#### Job
Copy out, exactly and without additions, the lines from the one that contains "Write the bpy" to the one that contains "return m, nt, nt.nodes['Principled BSDF']", both ends included.

#### Entries provided

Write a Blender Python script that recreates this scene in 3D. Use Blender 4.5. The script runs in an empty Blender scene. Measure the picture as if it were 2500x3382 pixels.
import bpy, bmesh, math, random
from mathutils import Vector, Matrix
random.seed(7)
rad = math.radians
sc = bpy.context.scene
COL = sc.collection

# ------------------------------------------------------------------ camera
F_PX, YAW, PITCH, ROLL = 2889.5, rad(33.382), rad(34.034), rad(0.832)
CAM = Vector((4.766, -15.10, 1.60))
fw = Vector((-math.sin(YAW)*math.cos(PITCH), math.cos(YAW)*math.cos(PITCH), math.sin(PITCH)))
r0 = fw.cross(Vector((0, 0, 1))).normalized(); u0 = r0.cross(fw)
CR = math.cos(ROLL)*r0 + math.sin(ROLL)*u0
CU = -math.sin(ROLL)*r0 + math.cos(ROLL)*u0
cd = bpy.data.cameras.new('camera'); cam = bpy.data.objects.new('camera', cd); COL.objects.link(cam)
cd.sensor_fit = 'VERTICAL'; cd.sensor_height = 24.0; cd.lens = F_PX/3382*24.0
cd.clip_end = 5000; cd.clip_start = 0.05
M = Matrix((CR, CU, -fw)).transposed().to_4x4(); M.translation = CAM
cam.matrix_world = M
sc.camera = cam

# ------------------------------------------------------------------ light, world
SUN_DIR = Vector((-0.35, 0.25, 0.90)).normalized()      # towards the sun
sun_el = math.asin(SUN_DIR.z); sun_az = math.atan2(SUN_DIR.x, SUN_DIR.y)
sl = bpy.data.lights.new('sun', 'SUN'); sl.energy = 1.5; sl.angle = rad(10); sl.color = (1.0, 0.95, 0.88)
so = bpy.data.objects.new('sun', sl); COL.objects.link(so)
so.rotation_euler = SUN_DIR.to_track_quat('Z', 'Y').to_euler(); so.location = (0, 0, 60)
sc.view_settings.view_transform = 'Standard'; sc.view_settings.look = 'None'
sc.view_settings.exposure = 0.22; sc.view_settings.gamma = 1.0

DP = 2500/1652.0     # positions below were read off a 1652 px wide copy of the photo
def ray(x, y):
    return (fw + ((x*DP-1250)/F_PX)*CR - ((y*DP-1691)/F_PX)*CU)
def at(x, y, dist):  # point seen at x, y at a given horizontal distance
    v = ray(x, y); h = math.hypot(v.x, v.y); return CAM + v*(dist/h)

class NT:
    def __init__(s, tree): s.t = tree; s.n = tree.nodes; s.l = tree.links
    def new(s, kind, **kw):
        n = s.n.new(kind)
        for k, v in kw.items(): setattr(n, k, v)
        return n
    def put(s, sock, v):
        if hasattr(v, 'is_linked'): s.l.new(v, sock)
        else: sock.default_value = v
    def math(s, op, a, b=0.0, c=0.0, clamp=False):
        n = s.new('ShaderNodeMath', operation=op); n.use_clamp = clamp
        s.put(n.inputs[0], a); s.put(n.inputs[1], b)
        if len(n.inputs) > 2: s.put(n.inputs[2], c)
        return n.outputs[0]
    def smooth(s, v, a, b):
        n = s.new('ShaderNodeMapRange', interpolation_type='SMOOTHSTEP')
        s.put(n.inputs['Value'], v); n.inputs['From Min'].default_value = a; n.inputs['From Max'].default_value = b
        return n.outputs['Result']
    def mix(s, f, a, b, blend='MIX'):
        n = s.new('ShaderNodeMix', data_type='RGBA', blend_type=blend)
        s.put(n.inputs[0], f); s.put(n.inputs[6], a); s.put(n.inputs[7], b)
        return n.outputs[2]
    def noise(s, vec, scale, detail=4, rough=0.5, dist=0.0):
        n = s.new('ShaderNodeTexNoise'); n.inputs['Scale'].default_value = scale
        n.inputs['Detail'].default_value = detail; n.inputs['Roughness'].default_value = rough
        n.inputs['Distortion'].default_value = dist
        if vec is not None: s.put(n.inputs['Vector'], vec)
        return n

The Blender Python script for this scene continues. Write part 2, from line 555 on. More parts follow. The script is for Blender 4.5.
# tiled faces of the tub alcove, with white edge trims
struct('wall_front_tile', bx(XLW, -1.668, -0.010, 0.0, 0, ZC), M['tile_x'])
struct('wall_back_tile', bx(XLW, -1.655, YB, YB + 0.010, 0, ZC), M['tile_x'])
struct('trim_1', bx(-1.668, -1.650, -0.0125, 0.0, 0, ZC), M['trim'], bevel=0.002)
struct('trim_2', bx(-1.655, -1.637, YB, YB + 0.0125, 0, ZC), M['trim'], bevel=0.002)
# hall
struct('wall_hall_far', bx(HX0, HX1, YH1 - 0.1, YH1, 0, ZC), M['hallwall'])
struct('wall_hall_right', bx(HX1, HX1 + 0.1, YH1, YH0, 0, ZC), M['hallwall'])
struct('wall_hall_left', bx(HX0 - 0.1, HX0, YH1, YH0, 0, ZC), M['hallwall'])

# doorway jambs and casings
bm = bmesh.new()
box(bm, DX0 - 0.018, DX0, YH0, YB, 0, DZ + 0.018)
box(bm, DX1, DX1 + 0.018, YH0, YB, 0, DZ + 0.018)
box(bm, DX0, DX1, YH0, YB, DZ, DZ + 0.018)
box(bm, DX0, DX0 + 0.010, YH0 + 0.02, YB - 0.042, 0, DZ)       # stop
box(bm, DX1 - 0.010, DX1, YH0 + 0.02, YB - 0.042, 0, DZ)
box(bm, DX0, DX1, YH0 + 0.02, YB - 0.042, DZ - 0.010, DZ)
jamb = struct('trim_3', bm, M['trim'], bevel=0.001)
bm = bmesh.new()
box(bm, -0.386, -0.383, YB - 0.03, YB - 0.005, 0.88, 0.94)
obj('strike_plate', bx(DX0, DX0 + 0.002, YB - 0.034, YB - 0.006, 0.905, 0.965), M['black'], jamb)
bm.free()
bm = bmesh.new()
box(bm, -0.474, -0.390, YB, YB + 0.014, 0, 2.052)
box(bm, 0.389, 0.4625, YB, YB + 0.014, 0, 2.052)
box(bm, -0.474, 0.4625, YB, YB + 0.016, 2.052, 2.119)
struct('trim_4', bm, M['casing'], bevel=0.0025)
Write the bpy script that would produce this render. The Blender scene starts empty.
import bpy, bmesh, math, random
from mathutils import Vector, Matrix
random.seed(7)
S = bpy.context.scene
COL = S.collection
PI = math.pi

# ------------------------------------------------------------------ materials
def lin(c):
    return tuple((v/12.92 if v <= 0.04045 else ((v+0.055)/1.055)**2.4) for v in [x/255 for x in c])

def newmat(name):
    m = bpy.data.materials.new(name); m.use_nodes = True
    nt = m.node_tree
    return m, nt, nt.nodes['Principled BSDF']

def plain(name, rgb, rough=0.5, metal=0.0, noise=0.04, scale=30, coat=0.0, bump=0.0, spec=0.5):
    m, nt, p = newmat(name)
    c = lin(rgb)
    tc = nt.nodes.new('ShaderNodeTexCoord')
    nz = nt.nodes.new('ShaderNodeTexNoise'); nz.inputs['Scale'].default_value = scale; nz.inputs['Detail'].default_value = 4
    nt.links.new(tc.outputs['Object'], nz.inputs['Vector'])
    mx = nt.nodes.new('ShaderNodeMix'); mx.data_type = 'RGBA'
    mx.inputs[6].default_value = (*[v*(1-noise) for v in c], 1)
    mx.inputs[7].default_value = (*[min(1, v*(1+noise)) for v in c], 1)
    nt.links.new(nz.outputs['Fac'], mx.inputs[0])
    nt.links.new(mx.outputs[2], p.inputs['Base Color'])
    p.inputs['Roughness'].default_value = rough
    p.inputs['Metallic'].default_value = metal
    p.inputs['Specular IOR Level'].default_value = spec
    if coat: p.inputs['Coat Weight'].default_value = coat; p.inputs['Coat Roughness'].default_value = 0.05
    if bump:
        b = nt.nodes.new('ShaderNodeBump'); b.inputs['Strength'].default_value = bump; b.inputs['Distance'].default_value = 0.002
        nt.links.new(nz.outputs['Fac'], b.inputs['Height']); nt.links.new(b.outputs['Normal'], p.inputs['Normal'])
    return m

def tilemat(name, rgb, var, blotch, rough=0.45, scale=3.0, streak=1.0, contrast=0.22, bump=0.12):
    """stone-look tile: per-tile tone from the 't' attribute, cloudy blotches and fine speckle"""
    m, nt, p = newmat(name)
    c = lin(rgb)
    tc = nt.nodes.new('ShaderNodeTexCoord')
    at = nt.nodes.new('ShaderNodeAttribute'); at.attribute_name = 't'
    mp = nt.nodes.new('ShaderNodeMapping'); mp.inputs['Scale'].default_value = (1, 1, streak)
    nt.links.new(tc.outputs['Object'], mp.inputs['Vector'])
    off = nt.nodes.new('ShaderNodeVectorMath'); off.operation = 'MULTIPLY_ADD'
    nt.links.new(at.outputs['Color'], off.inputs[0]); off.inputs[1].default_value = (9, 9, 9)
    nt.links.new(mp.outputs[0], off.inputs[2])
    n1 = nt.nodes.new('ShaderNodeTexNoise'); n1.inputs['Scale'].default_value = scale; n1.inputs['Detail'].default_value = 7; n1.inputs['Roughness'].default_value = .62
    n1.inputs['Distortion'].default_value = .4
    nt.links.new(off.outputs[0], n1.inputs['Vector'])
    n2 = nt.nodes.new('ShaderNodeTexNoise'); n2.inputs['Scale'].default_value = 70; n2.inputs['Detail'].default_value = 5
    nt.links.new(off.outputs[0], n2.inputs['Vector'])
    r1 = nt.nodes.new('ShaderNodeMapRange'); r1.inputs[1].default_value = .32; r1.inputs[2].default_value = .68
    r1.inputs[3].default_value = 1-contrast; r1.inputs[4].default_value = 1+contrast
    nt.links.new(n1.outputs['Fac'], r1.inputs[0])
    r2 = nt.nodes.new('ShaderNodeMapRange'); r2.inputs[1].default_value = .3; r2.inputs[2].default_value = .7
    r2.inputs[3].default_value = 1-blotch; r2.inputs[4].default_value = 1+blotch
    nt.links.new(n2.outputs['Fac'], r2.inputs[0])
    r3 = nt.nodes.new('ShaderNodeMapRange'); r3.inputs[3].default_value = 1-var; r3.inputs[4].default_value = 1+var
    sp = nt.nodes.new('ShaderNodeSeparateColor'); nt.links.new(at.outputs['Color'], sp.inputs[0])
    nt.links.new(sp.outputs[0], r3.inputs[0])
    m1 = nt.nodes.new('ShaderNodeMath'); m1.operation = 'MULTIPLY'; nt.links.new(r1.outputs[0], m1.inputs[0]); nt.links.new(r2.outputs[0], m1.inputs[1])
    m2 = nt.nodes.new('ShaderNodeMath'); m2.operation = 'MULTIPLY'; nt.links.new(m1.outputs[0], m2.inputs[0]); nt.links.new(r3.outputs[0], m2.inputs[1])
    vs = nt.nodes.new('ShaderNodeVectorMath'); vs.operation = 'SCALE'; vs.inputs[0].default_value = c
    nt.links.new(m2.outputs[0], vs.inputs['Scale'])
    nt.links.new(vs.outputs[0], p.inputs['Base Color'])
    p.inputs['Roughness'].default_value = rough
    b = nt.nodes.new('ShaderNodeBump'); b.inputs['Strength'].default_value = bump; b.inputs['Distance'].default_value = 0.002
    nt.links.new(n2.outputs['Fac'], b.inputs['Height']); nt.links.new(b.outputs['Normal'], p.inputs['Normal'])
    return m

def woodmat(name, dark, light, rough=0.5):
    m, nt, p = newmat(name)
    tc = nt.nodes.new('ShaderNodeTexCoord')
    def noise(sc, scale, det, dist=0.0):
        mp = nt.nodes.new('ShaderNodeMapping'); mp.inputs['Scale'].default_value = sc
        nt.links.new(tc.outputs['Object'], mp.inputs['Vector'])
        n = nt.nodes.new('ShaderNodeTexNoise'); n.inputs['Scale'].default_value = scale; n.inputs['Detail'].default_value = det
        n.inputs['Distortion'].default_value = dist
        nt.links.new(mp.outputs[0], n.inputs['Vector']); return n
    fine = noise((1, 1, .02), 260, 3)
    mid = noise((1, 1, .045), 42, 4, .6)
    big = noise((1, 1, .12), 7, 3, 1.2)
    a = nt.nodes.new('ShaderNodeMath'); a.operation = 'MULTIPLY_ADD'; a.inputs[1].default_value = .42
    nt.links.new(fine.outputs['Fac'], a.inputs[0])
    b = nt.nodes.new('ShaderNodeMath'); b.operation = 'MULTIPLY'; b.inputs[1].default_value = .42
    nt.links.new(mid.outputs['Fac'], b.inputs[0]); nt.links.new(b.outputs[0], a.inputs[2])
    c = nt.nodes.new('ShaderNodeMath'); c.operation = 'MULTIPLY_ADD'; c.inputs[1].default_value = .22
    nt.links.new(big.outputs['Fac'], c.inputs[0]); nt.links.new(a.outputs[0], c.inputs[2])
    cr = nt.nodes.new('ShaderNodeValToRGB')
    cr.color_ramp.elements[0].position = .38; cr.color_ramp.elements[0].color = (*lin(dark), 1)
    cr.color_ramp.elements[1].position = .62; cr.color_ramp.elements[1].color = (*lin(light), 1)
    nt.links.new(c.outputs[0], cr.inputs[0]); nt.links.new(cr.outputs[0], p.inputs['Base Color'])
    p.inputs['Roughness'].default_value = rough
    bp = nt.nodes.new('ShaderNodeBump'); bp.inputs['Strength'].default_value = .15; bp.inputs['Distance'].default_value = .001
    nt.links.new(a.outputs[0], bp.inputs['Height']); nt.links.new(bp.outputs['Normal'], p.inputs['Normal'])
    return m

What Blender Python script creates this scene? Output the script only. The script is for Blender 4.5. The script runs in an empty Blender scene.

#### Solution to this exercise
Write the bpy script that would produce this render. The Blender scene starts empty.
import bpy, bmesh, math, random
from mathutils import Vector, Matrix
random.seed(7)
S = bpy.context.scene
COL = S.collection
PI = math.pi

# ------------------------------------------------------------------ materials
def lin(c):
    return tuple((v/12.92 if v <= 0.04045 else ((v+0.055)/1.055)**2.4) for v in [x/255 for x in c])

def newmat(name):
    m = bpy.data.materials.new(name); m.use_nodes = True
    nt = m.node_tree
    return m, nt, nt.nodes['Principled BSDF']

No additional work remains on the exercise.